Provided data =>

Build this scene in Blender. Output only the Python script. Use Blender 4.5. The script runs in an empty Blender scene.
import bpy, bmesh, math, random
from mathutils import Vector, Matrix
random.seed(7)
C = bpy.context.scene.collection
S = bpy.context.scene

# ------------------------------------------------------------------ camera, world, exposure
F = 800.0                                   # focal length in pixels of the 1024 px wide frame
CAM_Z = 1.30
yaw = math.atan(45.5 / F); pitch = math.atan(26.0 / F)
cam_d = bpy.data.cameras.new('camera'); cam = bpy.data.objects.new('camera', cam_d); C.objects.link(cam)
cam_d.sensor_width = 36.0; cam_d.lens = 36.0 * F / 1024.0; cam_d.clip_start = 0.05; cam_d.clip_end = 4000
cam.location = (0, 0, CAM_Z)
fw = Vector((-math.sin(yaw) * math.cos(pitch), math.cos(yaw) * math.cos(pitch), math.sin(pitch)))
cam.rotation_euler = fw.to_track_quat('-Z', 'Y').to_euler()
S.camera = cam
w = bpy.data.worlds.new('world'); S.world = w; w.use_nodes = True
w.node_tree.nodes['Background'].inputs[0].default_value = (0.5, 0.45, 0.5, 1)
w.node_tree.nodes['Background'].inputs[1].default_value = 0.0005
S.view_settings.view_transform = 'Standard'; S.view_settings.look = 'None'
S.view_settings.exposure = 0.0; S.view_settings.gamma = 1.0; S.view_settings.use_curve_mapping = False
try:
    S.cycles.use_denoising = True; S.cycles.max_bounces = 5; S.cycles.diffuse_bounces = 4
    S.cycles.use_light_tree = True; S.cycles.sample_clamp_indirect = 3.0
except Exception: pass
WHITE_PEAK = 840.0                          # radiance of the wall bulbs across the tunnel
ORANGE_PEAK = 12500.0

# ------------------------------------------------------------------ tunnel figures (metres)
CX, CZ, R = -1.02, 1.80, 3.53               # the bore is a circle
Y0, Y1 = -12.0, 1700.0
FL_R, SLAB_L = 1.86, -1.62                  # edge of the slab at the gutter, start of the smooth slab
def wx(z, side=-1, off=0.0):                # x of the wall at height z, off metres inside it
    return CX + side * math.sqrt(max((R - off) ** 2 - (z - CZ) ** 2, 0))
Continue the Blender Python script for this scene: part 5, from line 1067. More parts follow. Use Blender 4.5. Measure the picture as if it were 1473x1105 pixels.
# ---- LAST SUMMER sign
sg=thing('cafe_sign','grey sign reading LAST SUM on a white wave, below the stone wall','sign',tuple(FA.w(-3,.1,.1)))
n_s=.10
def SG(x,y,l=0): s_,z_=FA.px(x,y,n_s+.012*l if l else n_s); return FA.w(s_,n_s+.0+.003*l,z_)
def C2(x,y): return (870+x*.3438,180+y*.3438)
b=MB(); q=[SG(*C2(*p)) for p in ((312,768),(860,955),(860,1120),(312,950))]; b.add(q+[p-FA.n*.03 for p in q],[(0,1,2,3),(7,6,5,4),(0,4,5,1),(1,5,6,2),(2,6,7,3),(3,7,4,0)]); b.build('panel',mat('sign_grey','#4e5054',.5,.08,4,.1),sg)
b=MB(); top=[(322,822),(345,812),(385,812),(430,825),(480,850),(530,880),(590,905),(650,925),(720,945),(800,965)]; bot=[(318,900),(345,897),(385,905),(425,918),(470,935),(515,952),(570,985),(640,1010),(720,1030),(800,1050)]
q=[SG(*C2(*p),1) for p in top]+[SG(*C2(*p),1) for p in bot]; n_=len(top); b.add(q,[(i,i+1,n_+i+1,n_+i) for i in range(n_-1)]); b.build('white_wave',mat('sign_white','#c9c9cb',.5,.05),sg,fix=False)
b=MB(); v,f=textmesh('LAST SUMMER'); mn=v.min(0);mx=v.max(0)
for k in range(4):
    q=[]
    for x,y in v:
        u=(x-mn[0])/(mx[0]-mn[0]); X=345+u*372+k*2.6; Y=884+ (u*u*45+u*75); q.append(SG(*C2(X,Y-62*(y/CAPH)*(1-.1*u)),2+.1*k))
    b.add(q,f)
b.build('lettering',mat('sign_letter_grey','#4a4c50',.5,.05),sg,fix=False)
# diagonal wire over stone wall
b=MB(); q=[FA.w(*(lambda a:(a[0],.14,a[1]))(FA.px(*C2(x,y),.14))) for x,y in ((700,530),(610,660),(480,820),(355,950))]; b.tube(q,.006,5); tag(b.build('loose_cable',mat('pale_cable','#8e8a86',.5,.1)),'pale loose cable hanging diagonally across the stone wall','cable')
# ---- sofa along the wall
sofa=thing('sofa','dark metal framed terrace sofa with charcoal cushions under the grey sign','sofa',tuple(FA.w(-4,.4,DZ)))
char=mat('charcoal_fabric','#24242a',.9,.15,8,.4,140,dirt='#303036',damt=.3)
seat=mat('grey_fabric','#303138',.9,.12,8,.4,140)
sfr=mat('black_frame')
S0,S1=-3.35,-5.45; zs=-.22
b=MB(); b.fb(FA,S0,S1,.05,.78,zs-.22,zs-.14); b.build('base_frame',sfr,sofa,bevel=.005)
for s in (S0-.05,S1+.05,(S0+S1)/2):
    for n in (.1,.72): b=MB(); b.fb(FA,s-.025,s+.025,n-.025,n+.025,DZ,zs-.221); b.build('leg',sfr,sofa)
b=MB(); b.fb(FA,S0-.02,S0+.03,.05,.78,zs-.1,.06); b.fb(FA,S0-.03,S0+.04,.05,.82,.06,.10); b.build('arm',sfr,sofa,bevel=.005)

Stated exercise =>
All lines from the beginning of the material above through the one with "S = bpy.context.scene" need to be returned exactly; please return those and only those.

Complete response =>
Build this scene in Blender. Output only the Python script. Use Blender 4.5. The script runs in an empty Blender scene.
import bpy, bmesh, math, random
from mathutils import Vector, Matrix
random.seed(7)
C = bpy.context.scene.collection
S = bpy.context.scene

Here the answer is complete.